**DO THIS:** Search the data for the string "picture" and gather each line it is in.
● ● ● ●
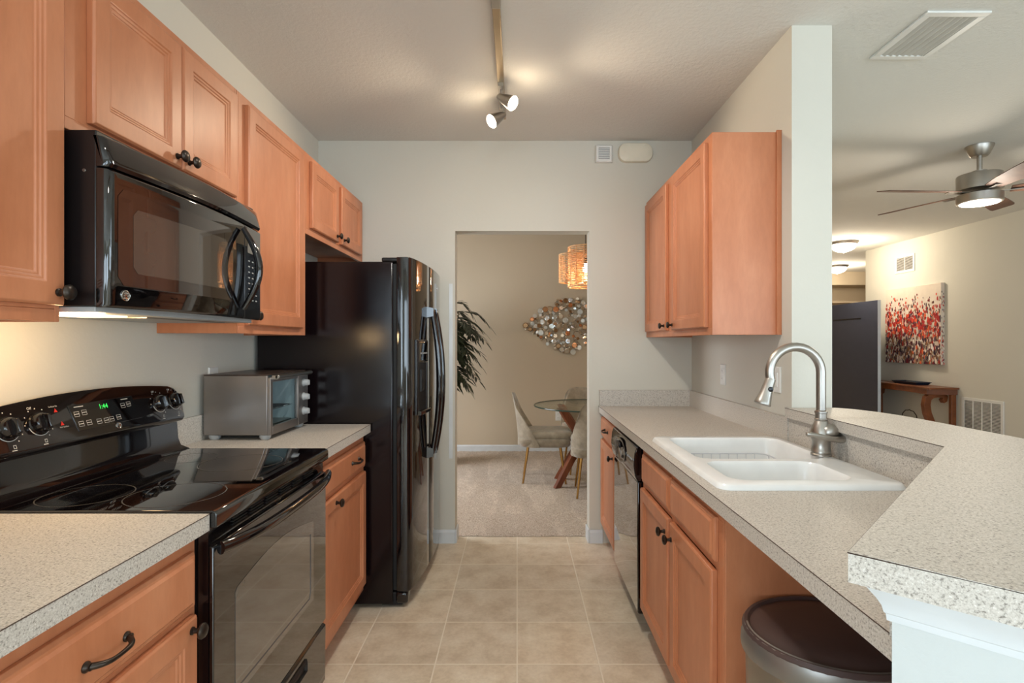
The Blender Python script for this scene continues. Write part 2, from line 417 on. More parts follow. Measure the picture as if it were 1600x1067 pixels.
# baseboards
def base_y(name, x0, x1, y, dirn, h=0.088):
    poly = [(0, 0), (0.014, 0), (0.014, h-0.016), (0.009, h-0.006), (0.006, h), (0, h)]
    m = MB().loft([[(x0, y+dirn*a, z) for a, z in poly], [(x1, y+dirn*a, z) for a, z in poly]]); return struct(name, m, 'trim', smooth=False)
base_y('baseboard_far_left', -0.60, -0.412, YF, -1); base_y('baseboard_far_right', 0.48, 0.566, YF, -1)
struct('baseboard_jamb_left', MB().box(-0.412, -0.400, YF-0.010, YF+0.115, 0, 0.088), 'trim', bevel=0.003)
struct('baseboard_jamb_right', MB().box(0.468, 0.480, YF-0.010, YF+0.115, 0, 0.088), 'trim', bevel=0.003)
base_y('baseboard_dining', -2.39, 1.94, 6.62, -1)
struct('trim_2', MB().box(-0.452, -0.428, YF-0.003, YF, 0.56, 1.72), pbr('clear_corner_guard', rgb(226, 228, 228), 0.15), smooth=False)
# dining carpet: pile laid as a fine uneven grid
def carpet():
    m = MB(); xs = [-2.39+i*(4.33/150) for i in range(151)]; ys = [3.735+j*0.024 for j in range(121)]
    vs = []
    for j, y in enumerate(ys):
        for x in xs:
            jy = random.uniform(-.008, .006) if j == 0 else 0
            vs.append((x, y+jy if x > -0.45 and x < .52 else max(y, 3.74), 0.012+random.uniform(-.005, .005) if j else 0.002))
    n = len(xs); fs = [(j*n+i, j*n+i+1, (j+1)*n+i+1, (j+1)*n+i) for j in range(len(ys)-1) for i in range(n-1)]
    return m.add(vs, fs)
struct('floor_dining', carpet(), 'carpet', angle=180)
struct('floor_dining_base', MB().box(-2.4, 1.95, 3.736, 6.62, -0.06, -0.001), 'carpet', smooth=False)

# peninsula knee wall, 45 degree bend
t_ = Vector((0.692, 0.722)); n_ = Vector((0.722, -0.692)); Wc = Vector((0.4985, 0.7244))
def along(s, off): p = Wc + t_*s + n_*off; return (p.x, p.y)
s_in = (XR-Wc.x)/t_.x
TH = 0.13
def outer_bend(off, X):      # where the offset 45 degree line meets x = X
    s = (X - (Wc.x + n_.x*off))/t_.x; return (X, Wc.y + n_.y*off + t_.y*s)
knee = [along(0, 0), along(0, TH), outer_bend(TH, XR+TH), (XR+TH, 2.30), (XR, 2.30), along(s_in, 0)]
struct('wall_peninsula', MB().prism(knee, 0, 1.015), paint_mat('peninsula_paint', rgb(204, 208, 206), 55, 0.3), smooth=False)
# moulding under the bar top
prof = [(0.0005, 0.960), (0.005, 0.961), (0.006, 0.970), (0.008, 0.972), (0.010, 0.981), (0.015, 0.991), (0.021, 1.000), (0.024, 1.005), (0.024, 1.0145)]
loops = []
for d, z in prof:
    pts = [along(0.045, -d), along(-d, -d), along(-d, TH+d), outer_bend(TH+d, XR+TH+d), (XR+TH+d, 2.2995)]
    loops.append([(p[0], p[1], z) for p in pts])
struct('trim_3', MB().loft(loops, False, False, False), 'trim', angle=30)

# ------------------------------------------------------------------ cabinets
KNOB = [(0.0, 0), (0.009, 0), (0.009, .003), (.006, .005), (.0055, .014), (.010, .017), (.0165, .021), (.0178, .025), (.0145, .030), (.006, .0325), (0, .033)]
DOOR = [(0.0, 0.0), (0.0, .015), (.005, .020), (.050, .020), (.053, .016), (.058, .016), (.061, .0125), (.066, .0125), (.069, .009)]
DRAW = [(0.0, 0.0), (0.0, .010), (.006, .015), (.012, .015), (.018, .020)]
def front(th, nm, fn, rect, steps, mat='maple'):
    return build(nm, MB().rings(fn, *rect, steps), mat, th, bevel=0.0012, seg=1, angle=25)
def knob(par, fn, u, v, ax, d=.020):
    return build('knob', MB().lathe(KNOB, fn(u, v, d), ax), 'bronze', par, angle=50)
def pull(par, fn, u, v, L=0.098, d=.020):
    m = MB(); pts = []; rs = []
    for k in range(17):
        s = k/16; a = (s-.5)*L
        out = .024*(1-(2*s-1)**4) + .003; pts.append(fn(u+a, v-.004*(1-(2*s-1)**2), d+out)); rs.append(.0042+.0022*abs(2*s-1)**2)
    m.tube(pts, rs, 10)
    ax = Vector(fn(0, 0, 1))-Vector(fn(0, 0, 0))
    for sgn in (-1, 1): m.lathe([(0, 0), (.0095, 0), (.0095, .003), (.0065, .006), (.0065, .010), (0, .010)], fn(u+sgn*L/2, v, d), ax)
    return build('handle', m, 'bronze', par, angle=60)
AXL, AXR = (1, 0, 0), (-1, 0, 0)

def wall_cab(label, side, y0, y1, z0, z1, xback, xface, doors, group=None, extra=None):
    fn = fnL(xface) if side == 'L' else fnR(xface); ax = AXL if side == 'L' else AXR
    th = thing('wall_cabinet', label, 'cabinet', (xback, (y0+y1)/2, z0), group)
    a, b = sorted((xback, xface)); m = MB()
    zb = z0+0.028                        # recessed bottom behind the face frame
    m.box(a, b, y0, y0+.012, z0, z1); m.box(a, b, y1-.012, y1, z0, z1); m.box(a, b, y0+.012, y1-.012, zb, z1)
    s = 1 if side == 'L' else -1
    m.box(min(xface-s*.019, xface), max(xface-s*.019, xface), y0+.012, y1-.012, z0, zb)
    if extra: extra(m)
    build('body', m, 'maple', th, bevel=0.001, seg=1)
    for (r, kn) in doors:
        d = front(th, 'door', fn, r, DOOR)
        knob(d, fn, kn[0], kn[1], ax)
    return th
XLF = -1.027                              # face frames of the left wall cabinets
g = 'maple cabinets hung on the left wall'
wall_cab('maple wall cabinet at the left edge of the picture, before the microwave', 'L', 0.70, 1.222, 1.376, 2.256, XL, XLF,
         [((0.725, 1.216, 1.412, 2.225), (1.196, 1.440))], g)
wall_cab('short maple two-door wall cabinet directly above the black microwave', 'L', 1.224, 1.992, 1.818, 2.256, XL, XLF,
         [((1.298, 1.640, 1.852, 2.225), (1.614, 1.882)), ((1.645, 1.965, 1.852, 2.225), (1.672, 1.882))], g)
wall_cab('tall single-door maple wall cabinet between the microwave and the refrigerator', 'L', 1.994, 2.640, 1.364, 2.256, XL, XLF,
         [((2.050, 2.575, 1.396, 2.225), (2.085, 1.432))], g)
wall_cab('small maple two-door cabinet over the black refrigerator', 'L', 2.642, 3.614, 1.86, 2.256, XL, XLF,
         [((2.690, 3.085, 1.895, 2.225), (3.050, 1.925)), ((3.140, 3.545, 1.895, 2.225), (3.172, 1.925))], g)
def rext(m):   # scribe moulding where the end panel meets the wall
    m.box(XR-.022, XR, 2.386, 2.396, 1.364, 2.262)
wall_cab('maple two-door wall cabinet on the right wall beside the doorway', 'R', 2.396, 3.614, 1.364, 2.256, XR, .858,
         [((2.446, 2.972, 1.398, 2.227), (2.945, 1.425)), ((3.082, 3.575, 1.398, 2.227), (3.112, 1.425))], None, rext)

def base_cab(label, side, y0, y1, ztop, xback, xface, drawers, doors, group=None, hollow=False):
    fn = fnL(xface) if side == 'L' else fnR(xface); ax = AXL if side == 'L' else AXR; s = 1 if side == 'L' else -1
    th = thing('base_cabinet', label, 'cabinet', ((xback+xface)/2, (y0+y1)/2, 0), group)
    def bx(xa, xb, *r): m.box(min(xa, xb), max(xa, xb), *r)
    m = MB()
    bx(xback, xface-s*.07, y0+.002, y1-.002, 0, .105)
    if hollow:
        bx(xback, xface, y0, y0+.018, .105, ztop); bx(xback, xface, y1-.018, y1, .105, ztop)
        bx(xback, xface-s*.02, y0+.018, y1-.018, .105, .12)
        bx(xface-s*.02, xface, y0+.018, y1-.018, .105, .14); bx(xface-s*.02, xface, y0+.018, y1-.018, ztop-.035, ztop)
        bx(xface-s*.02, xface-s*.0008, y0+.018, y1-.018, .685, .72)
        for a, b in ((y0+.018, y0+.075), ((y0+y1)/2-.03, (y0+y1)/2+.03), (y1-.05, y1-.018)): bx(xface-s*.02, xface, a, b, .14, ztop-.035)
    else: bx(xback, xface, y0, y1, .105, ztop)
    build('body', m, 'maple', th, bevel=0.001, seg=1)
    for r, h in drawers:
        d = front(th, 'drawer', fn, r, DRAW)
        if h: pull(d, fn, h[0], h[1])
    for r, kn in doors:
        d = front(th, 'door', fn, r, DOOR); knob(d, fn, kn[0], kn[1], ax)
    return th
LZ = 0.925
base_cab('maple base cabinet at lower left, its drawer with a curved bronze pull', 'L', 0.60, 1.287, LZ-.041, XL+.03, -.762,
         [((0.66, 1.268, .716, .845), (0.985, .772))], [((0.66, 1.268, .145, .698), (1.243, .672))], 'maple base cabinets along the left wall')
base_cab('narrow maple base cabinet under the toaster oven, between range and refrigerator', 'L', 2.064, 2.70, LZ-.041, XL+.03, -.762,
         [((2.09, 2.68, .72, .845), (2.50, .786))], [((2.09, 2.68, .145, .70), (2.235, .672))], 'maple base cabinets along the left wall')
RZ = 0.91
base_cab('maple base cabinet with drawer at the far end, against the doorway wall', 'R', 3.086, 3.600, RZ-.041, 1.155, .568,
         [((3.10, 3.585, .72, .845), (3.34, .785))], [((3.10, 3.585, .145, .70), (3.135, .66))])
base_cab('maple sink base cabinet with two doors, nearest the trash can', 'R', 1.483, 2.452, RZ-.041, 1.150, .568,
         [((1.987, 2.415, .712, .838), None), ((1.535, 1.965, .712, .838), None)],
         [((1.995, 2.430, .145, .684), (2.025, .628)), ((1.545, 1.965, .145, .684), (1.938, .628))], None, True)

# ------------------------------------------------------------------ countertops
def ctop(label, poly, zt, holes=None, cat='countertop', edge=None, splash=None, th=.04, loc=None, name='countertop'):
    bm = bmesh.new(); eds = []
    def ring(pts, z):
        vs = [bm.verts.new((x, y, z)) for x, y in pts]
        for i in range(len(vs)): eds.append(bm.edges.new((vs[i], vs[(i+1) % len(vs)])))
    ring(poly, zt)
    for h in holes or []: ring(h, zt)
    bmesh.ops.triangle_fill(bm, edges=eds, use_beauty=True, use_dissolve=False)
    r = bmesh.ops.extrude_face_region(bm, geom=bm.faces[:])
    bmesh.ops.translate(bm, verts=[v for v in r['geom'] if isinstance(v, bmesh.types.BMVert)], vec=(0, 0, -th))
    bm.verts.index_update(); m = MB(); m.add([tuple(v.co) for v in bm.verts], [tuple(v.index for v in f.verts) for f in bm.faces]); bm.free()
    loc = loc or (poly[0][0], poly[0][1], zt-th)
    o = build(name, m, 'counter', None, smooth=False, loc=loc); tag(o, label, cat)
    if edge: build('edge_line', MB().tube([(x, y, zt-.0012) for x, y in edge], .0011, 6), 'edge_line', o)
    if splash is not None: build('backsplash', splash, 'counter', o, smooth=False)
    return o
XLC = -.728
ctop('speckled grey-beige laminate countertop at lower left, before the range', [(XL, .55), (XLC, .55), (XLC, 1.289), (XL, 1.289)], LZ,
     edge=[(XLC, .55), (XLC, 1.289)], splash=MB().box(XL, XL+.02, .55, 1.26, LZ, LZ+.10))
ctop('short laminate countertop under the toaster oven, between range and refrigerator', [(XL, 2.062), (XLC, 2.062), (XLC, 2.705), (XL, 2.705)], LZ,
     edge=[(XLC, 2.062), (XLC, 2.705)], splash=MB().box(XL, XL+.012, 2.064, 2.70, LZ, LZ+.105))
XRC = .540
ibs = along((XRC-Wc.x)/t_.x, 0)
sp = MB().box(.545, XR-.02, YF-.021, YF-.001, RZ, RZ+.106)
sp.box(XR-.02, XR-.001, 2.30, YF-.001, RZ, RZ+.103)
def off_in(d): # inner lines shifted to the kitchen side by d
    s = (XR-d - (Wc.x - n_.x*d))/t_.x; q = Wc - n_*d + t_*s; return (q.x, q.y)
sp.prism([(XR-.001, 2.30), off_in(.001), along(.06, -.001), along(.06, -.0125), off_in(.0125), (XR-.0125, 2.30)], RZ, 1.0145)
ctop('long laminate countertop around the white sink on the right', [(XRC, YF-.001), (XR-.0005, YF-.001), (XR-.0005, 1.4146), ibs], RZ,
     holes=[rrect(.600, 1.105, 1.565, 2.332, .03, 4)], edge=[(XRC, YF-.001), ibs], splash=sp)
# raised bar top
A = (1.13, 1.44); B = (.435, .716); B2 = (.435+.32*n_.x, .716+.32*n_.y)
s2 = (1.45-B2[0])/t_.x; C = (1.45, B2[1]+t_.y*s2)
bar = [(1.13, 2.298), A, B, B2, C, (1.452, 1.95), (1.447, 2.07), (1.425, 2.17), (1.39, 2.25), (1.345, 2.298)]
ctop('raised laminate bar top bending towards the camera at lower right', bar, 1.055, edge=[(1.13, 2.298), A, B, B2, C, (1.452, 1.95), (1.447, 2.07), (1.425, 2.17), (1.39, 2.25)],
     cat='bar top', name='bar_countertop')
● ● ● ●
**RESULT OF THE TASK:**
The Blender Python script for this scene continues. Write part 2, from line 417 on. More parts follow. Measure the picture as if it were 1600x1067 pixels.
wall_cab('maple wall cabinet at the left edge of the picture, before the microwave', 'L', 0.70, 1.222, 1.376, 2.256, XL, XLF,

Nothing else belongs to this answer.